=== RECORDED INFORMATION ===
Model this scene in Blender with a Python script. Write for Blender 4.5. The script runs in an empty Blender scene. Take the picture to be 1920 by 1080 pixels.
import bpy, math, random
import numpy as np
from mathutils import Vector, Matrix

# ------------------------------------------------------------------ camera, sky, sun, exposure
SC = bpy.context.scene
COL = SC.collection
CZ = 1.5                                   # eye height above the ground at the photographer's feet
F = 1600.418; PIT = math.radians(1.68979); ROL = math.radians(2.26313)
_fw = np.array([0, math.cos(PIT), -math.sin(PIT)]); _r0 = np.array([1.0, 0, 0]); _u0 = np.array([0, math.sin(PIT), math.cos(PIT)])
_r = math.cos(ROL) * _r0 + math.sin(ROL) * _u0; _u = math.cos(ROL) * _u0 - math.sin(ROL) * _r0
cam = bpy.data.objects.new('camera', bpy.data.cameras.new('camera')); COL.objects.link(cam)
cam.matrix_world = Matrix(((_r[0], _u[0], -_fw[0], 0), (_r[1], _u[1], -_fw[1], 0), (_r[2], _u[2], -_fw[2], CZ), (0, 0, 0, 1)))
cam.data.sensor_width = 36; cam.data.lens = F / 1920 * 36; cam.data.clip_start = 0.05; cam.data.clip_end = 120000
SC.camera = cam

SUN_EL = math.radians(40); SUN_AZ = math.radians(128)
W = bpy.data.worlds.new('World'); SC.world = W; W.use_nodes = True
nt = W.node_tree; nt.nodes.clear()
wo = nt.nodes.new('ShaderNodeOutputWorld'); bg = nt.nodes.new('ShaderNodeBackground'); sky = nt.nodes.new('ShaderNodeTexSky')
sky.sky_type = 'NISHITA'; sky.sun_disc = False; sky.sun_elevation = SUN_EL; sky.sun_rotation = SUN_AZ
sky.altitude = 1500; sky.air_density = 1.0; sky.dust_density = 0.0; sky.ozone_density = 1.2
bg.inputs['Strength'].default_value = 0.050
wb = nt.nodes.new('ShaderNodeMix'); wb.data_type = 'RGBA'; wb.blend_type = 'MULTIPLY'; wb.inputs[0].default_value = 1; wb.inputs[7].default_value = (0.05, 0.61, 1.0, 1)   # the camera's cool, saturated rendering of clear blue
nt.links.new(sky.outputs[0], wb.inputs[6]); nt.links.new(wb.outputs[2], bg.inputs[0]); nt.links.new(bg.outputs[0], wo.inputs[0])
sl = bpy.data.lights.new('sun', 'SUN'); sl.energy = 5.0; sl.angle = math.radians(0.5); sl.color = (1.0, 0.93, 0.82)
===
- WHAT TO WORK ON -
Restate the first line and every line after it, word for word, stopping once the line with "from mathutils import Vector, Matrix" is done.

- THE ANSWER -
Model this scene in Blender with a Python script. Write for Blender 4.5. The script runs in an empty Blender scene. Take the picture to be 1920 by 1080 pixels.
import bpy, math, random
import numpy as np
from mathutils import Vector, Matrix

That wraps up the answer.